Dönmez, bu yatırımlardaki aslan payının yenilenebilir enerjinin (YEKA) olacağını dile getirerek, “Sadece yeşil kaynaklardan üretimi değil, beraberinde ciddi bir teknoloji yatırımını, altyapı yatırımlarını, organize piyasalardaki işlem hacmini, depolama teknolojilerini de geliştiren, onları da olgunlaştıran bir süreç olacak.” ifadesini kullandı.
Yenilenebilir enerji kurulu gücünün son 20 yılda yaklaşık 4,5 kat arttığına dikkati çeken Dönmez, geçen yıl kurak mevsime rağmen elektriğin yüzde 36’sının yenilenebilir kaynaklardan üretildiğini ve ocak sonu itibarıyla 53 bin 787 megavat kurulu güce ulaşıldığını bildirdi.
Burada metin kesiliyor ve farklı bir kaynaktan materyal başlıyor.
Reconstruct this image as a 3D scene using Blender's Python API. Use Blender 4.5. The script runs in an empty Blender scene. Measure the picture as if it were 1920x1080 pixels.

Dönmez, özellikle güneş ve rüzgarda YEKA modeliyle önemli başarılar elde edildiğini belirterek şöyle devam etti:
“Güneş kurulu gücümüz 7 bin 881 megavata yükseldi. Bugün ise Türkiye’nin tamamına yayılan, yerli ekipman kullanımında yüzde 70-75’lere ulaşan, yurt dışına ihracat ve danışmanlık yapan bir sektörden bahsediyoruz. Türkiye’de 10 yıl içinde üretimden teknolojisine kadar bu denli hızlı bir yükseliş gösteren çok az sektör vardır. Rüzgarda da benzer bir eğilime sahibiz. Rüzgar kurulu gücümüz bugün 10 bin 683 megavata ulaştı. Sadece rüzgardan elektrik üretimimiz geçtiğimiz yıl yüzde 10,6 olarak gerçekleşti. Yine 2021 yılı içinde rüzgarın tek başına günlük elektrik üretiminin yüzde 20’sinden fazlasını karşıladığı günler oldu. Geçen yıl rüzgar ve güneşin toplam elektrik üretimindeki payı yüzde 13,4 oldu. Bu ivmeyi YEKA projelerimizle sürdürmeye kararlıyız. İnşallah bu yıl içinde 2200 megavatı güneş, 850 megavatı rüzgar olmak üzere 3050 megavatlık yeni YEKA yarışmalarımızı gerçekleştireceğiz.”
Güneş ve rüzgar yatırımlarına KDV ve gümrük vergisi istisnası uygulandığına işaret eden Dönmez, “Bu süreci daha da ileri taşıyacak yeni düzenlemeler de inşallah kısa süre içinde devreye girecek. Güneş ve rüzgar enerjisinden elektrik üreten lisanssız faaliyetler dördüncü bölge desteklerinden yararlanabilir hale gelecek. Böylece yatırımcılarımıza KDV ve gümrük vergisi istisnasının yanı sıra yüzde 30 oranında vergi indirimi ve 6 yıl boyunca da sigorta prim işveren desteği sağlamış olacağız.” diye konuştu.
Dönmez, lisanssız üretim için sağlanan teşvik ve desteklerin arttığını dile getirerek şunları kaydetti:
“Önümüzdeki 5-10 yıl içinde birçok tüketici aynı zamanda üretici konumuna geçecek. Sadece bireyler değil sanayi tesisleri, üniversiteler, kamu kurumları, tarımsal işletmeler, belediyeler gibi pek çok kurum ve kuruluş şimdiden bu alana yatırım yapmaya başladı. Üstelik bireyler ve kuruluşlar ürettikleri elektriğin öz tüketim fazlasını şebekeye satarak buradan bir gelir kalemi de elde edebilirler. Türkiye’de bu konuda ciddi bir birikim ve altyapı var. İnanıyorum ki önümüzdeki birkaç yıl içinde Türkiye’nin çatı ve cephelerinde daha fazla güneş paneli göreceğiz. Enerjide yurt içindeki fiyat artışının etkilerini en aza indirmenin enstrümanlarından biri de daha çok yerli ve yenilenebilir kaynakların sisteme dahil edilmesi. O zaman yurt dışındaki bu fiyatların etkisi daha azalmış olacak.”